その手法を使えば、例えば『アナと雪の女王』の類いまれなヒットは以下のように解析できます。少し複雑ですが、じっくり読んでください。わかりやすいように『ミッション・インポシブル3(MI:III)』と対比していきます。

ここで使うデータはテレビメタをもとにした、それぞれの映画がCM、番組含めてテレビで放送された週単位での合計時間(TVランク)。そしてソーシャルメディア上、ここではブログで取り上げられた件数(バズ・ランク)です。
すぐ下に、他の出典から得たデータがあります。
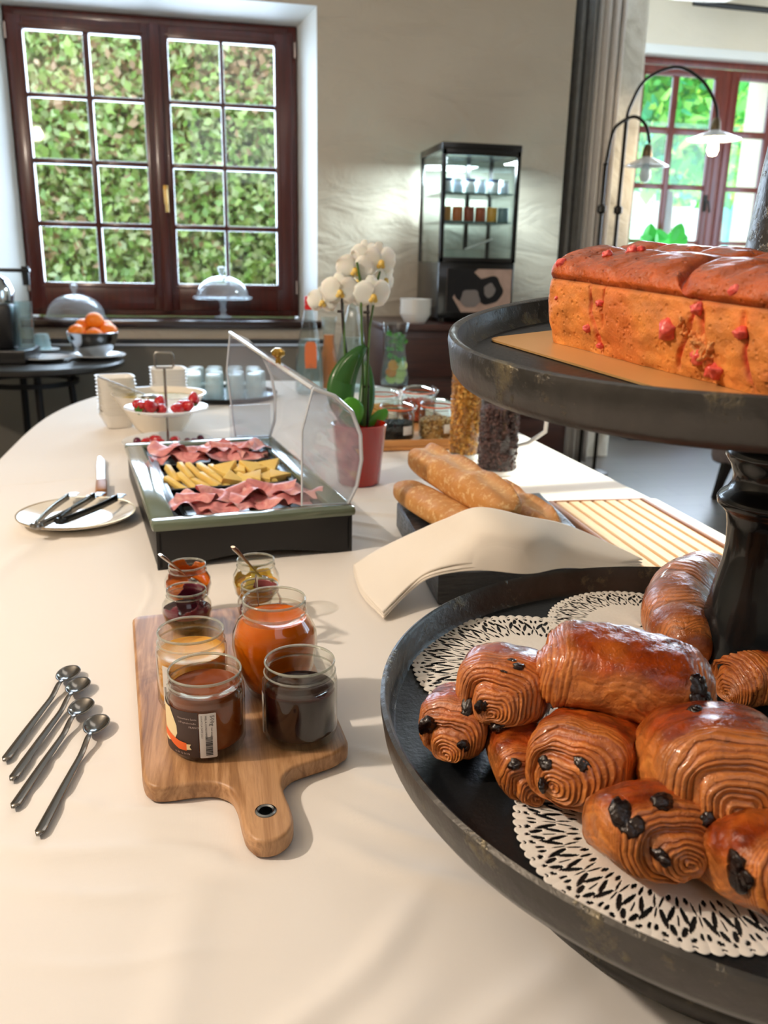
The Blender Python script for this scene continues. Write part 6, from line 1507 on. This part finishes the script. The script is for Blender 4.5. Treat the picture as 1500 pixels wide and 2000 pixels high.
# labels on the honey jar, wrapped on the glass
def wrap(polys, R, j, nm, mat, off):
    """polys: list of polygons in (arc length, height); cut fine so that they follow the glass"""
    b = bmesh.new()
    for p in polys:
        f = b.faces.new([b.verts.new((x, 0, z)) for x, z in p])
    xs_ = [v.co.x for v in b.verts]; x = min(xs_) + .0015
    while x < max(xs_):
        bmesh.ops.bisect_plane(b, geom=b.verts[:] + b.edges[:] + b.faces[:], plane_co=(x, 0, 0), plane_no=(1, 0, 0)); x += .0015
    for v in b.verts:
        a = v.co.x / R - PI / 2; v.co = Vector(((R + off) * math.cos(a), (R + off) * math.sin(a), v.co.z))
    me = bpy.data.meshes.new(nm); b.to_mesh(me); b.free(); return mesh_obj(nm, me, mat, j, smooth=False)
def text_polys(txt, size, x, z, rot=0):
    cu_ = bpy.data.curves.new('t', 'FONT'); cu_.body = txt; cu_.size = size; cu_.resolution_u = 1; ob = bpy.data.objects.new('t', cu_); col.objects.link(ob)
    dg = bpy.context.evaluated_depsgraph_get(); me = bpy.data.meshes.new_from_object(ob.evaluated_get(dg)); c, s_ = math.cos(rot), math.sin(rot)
    out = [[(x + c * me.vertices[i].co.x - s_ * me.vertices[i].co.y, z + s_ * me.vertices[i].co.x + c * me.vertices[i].co.y) for i in p.vertices] for p in me.polygons]
    bpy.data.objects.remove(ob); bpy.data.curves.remove(cu_); bpy.data.meshes.remove(me); return out
R1 = .0377; x_ = -.042
lb_ = wrap([[(-.062, .006), (-.0075, .006), (-.0075, .0535), (-.062, .0535)]], R1, J1, 'label', pm('label_brown', '#41302b', .5), .0004)
cream = pm('label_cream', '#efd9a8', .5); orange = pm('label_ribbon', '#ee6a2c', .5); white = pm('label_white', '#ddd8d2', .5); ink = pm('label_ink', '#3c3a38', .6); pale = pm('label_text', '#b9a69c', .6)
wrap([[(-.060, .014), (-.044, .0155), (-.034, .020), (-.030, .028), (-.0305, .036), (-.0345, .044), (-.0395, .0525), (-.060, .0525)]], R1, lb_, 'drawn_pot', cream, .0007)
wrap([[(-.060, .025), (-.048, .0265), (-.040, .0250), (-.028, .0215), (-.0195, .0205), (-.0195, .0125), (-.028, .0125), (-.036, .0155), (-.044, .0190), (-.060, .018)]], R1, lb_, 'ribbon', orange, .0010)
wrap([[(-.0195, .0195), (-.0150, .0198), (-.0165, .0170), (-.0145, .0142), (-.0195, .0135)]], R1, lb_, 'ribbon_end', cream, .0010)
tx = []
for k, (l, xx, sz_) in enumerate((('Ouverture lente', -.0285, .0030), ('à Peyrehorade', -.0270, .0030), ('FRANCE', -.0165, .0028))): tx += text_polys(l, sz_, xx, .0455 - k * .0042)
tx += text_polys('06 84 92 54 78', .0028, -.0335, .0082)
wrap(tx, R1, lb_, 'lettering', pale, .0011)
wh = wrap([[(-.0060, .0055), (.0085, .0055), (.0092, .0062), (.0092, .0518), (.0085, .0525), (-.0060, .0525), (-.0067, .0518), (-.0067, .0062)]], R1, J1, 'barcode_sticker', white, .0006)
bars = []; z = .0085; random.seed(5)
while z < .0275: w = random.choice((.0004, .0007, .0010)); bars.append([(-.0012, z), (.0052, z), (.0052, z + w), (-.0012, z + w)]); z += w + random.choice((.0004, .0006))
wrap(bars, R1, wh, 'barcode', ink, .0010)
wrap(text_polys('500g', .0058, .0035, .0505, -PI / 2) + text_polys('net weight', .0028, .0040, .0375, -PI / 2) + text_polys('MIEL A CONSOMMER', .0026, -.0012, .0505, -PI / 2) + text_polys('AVANT LA DATE 2021', .0024, -.0050, .0505, -PI / 2), R1, wh, 'lettering', ink, .0010)
wh2 = wrap([[(-.0335, .012), (-.0255, .012), (-.0255, .056), (-.0335, .056)]], .0372, J3, 'sticker', white, .0006)
wrap([[(-.031, .016 + k * .0012), (-.028, .016 + k * .0012), (-.028, .0167 + k * .0012), (-.031, .0167 + k * .0012)] for k in range(14)], .0372, wh2, 'barcode', ink, .0010)
wrap([[(-.0585, .008), (-.050, .008), (-.050, .052), (-.0585, .052)]], .0372, J2, 'label', white, .0005)
# spoons standing in the jam jars
M_bw = pm('bright_steel', '#a8a29a', .18, 1)
def jar_spoon(lab, j, tip, dip):
    sp = thing('jam_spoon', lab, 'spoon', (j.location.x + dip[0], j.location.y + dip[1], zj + dip[2])); a = Vector(sp.location); d = Vector(tip) - a
    MB().tube([(0, 0, 0), d * .35, d * .7, d * .93, d], [.0016, .0019, .0034, .0046, .003], 10, flat=.45).build('handle', M_bw, sp)
    MB().ball(-d.normalized() * .016, .0105, 3, (.8, .6, 1.5), rot=d.to_track_quat('Z', 'Y').to_matrix()).build('bowl', M_bw, sp)
jar_spoon('small steel spoon leaning left in the apricot jam jar', J6, P(313, 1083, zj + .098), (.004, -.012, .042))
jar_spoon('small steel spoon leaning left in the yellow jam jar', J7, P(455, 1068, zj + .118), (.006, -.016, .045))
jar_spoon('dark steel spoon standing in the nearly empty pinkish jar', J8, P(500, 1125, zj + .085), (-.002, -.01, .03))

# ------------------------------------------------------------------ four long spoons on the cloth
M_sp = pm('spoon_steel', '#8f8c88', .17, 1)
def long_spoon(lab, tip, bowl):
    a = P(*tip, T + .003); b = P(*bowl, T + .004); d = b - a; Lg = d.length
    sp = thing('long_spoon', lab, 'spoon', (a.x, a.y, T + .0022), math.atan2(d.y, d.x), 'long spoons laid on the cloth')
    n = 26; A = np.zeros((n, 11, 3)); Ls = Lg - .014
    for i in range(n):
        u = i / (n - 1); x = Ls * u; w = .0046 * (1 - .48 * u) * (min(1, (u + .002) * 26)) ** .5 ; z = .0012 + .006 * math.exp(-((u - .93) / .1) ** 2) + .0012 * math.sin(PI * u)
        for j in range(11): s_ = (j - 5) / 5; A[i, j] = (x, w * s_, z + .0009 * (1 - s_ * s_))
    h_ = mesh_obj('handle', grid_mesh('handle', A), M_sp, sp); solid(h_, .0016)
    nr_, nt_ = 14, 40; A = np.zeros((nr_, nt_, 3))
    for i in range(nr_):
        r = .001 + i / (nr_ - 1)
        for j in range(nt_):
            t = 2 * PI * j / nt_; x = .0195 * r * math.cos(t); y = .0128 * r * math.sin(t) * (1 + .12 * math.cos(t)); A[i, j] = (Lg + x, y, .0008 + .0062 * r * r)
    bw_ = mesh_obj('bowl', clean(grid_mesh('bowl', A, wrap_v=True)), M_sp, sp); solid(bw_, .0011)
    return sp
long_spoon('long steel spoon laid farthest left and farthest back on the cloth', (8, 1488), (133, 1322))
long_spoon('second long steel spoon from the back, its bowl catching the light', (22, 1526), (152, 1346))
long_spoon('third long steel spoon from the back on the cloth', (25, 1580), (158, 1388))
long_spoon('long steel spoon lying nearest the chopping board and the camera', (74, 1634), (188, 1422))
まずこのグラフは、2つの映画のデータを公開週で揃え、TVランクを棒グラフ、バズ・ランクを折れ線グラフで示したものです。公開週までは『MI:III』のほうが棒グラフが高い、つまりテレビ露出量が多いのですが、公開後には『アナ雪』のバズ・ランクが高まり、それを追うようにTVランクが高まっています。その後はTVランク、バズ・ランクが呼応しながら山が続いているのが見てとれます。

次のグラフは『MI:III』に絞ったものです。今度は横軸がTVランク、縦軸がバズ・ランク。公開までTV露出があり、公開後にはバズが高まっています。これは十分、ヒットした映画のケースとなっています。力の無い映画だとバズが高まらないで終わるわけです。実際、『Mi:III』は2012年の洋画トップ、53億円の興行収入をたたき出しています。

同じやり方で『アナ雪』を見てみるとまるでちがう展開になっています。公開後にバズ・ランクが驚くほど高まり、その後はTVランクが高くなりつつバズ・ランクもさらに高まっています。つまり、最初に見た人びとが話題にし、その人たちが起こした反応をテレビが取り上げて増幅させ、ますます人びとの口コミが広がったのでしょう。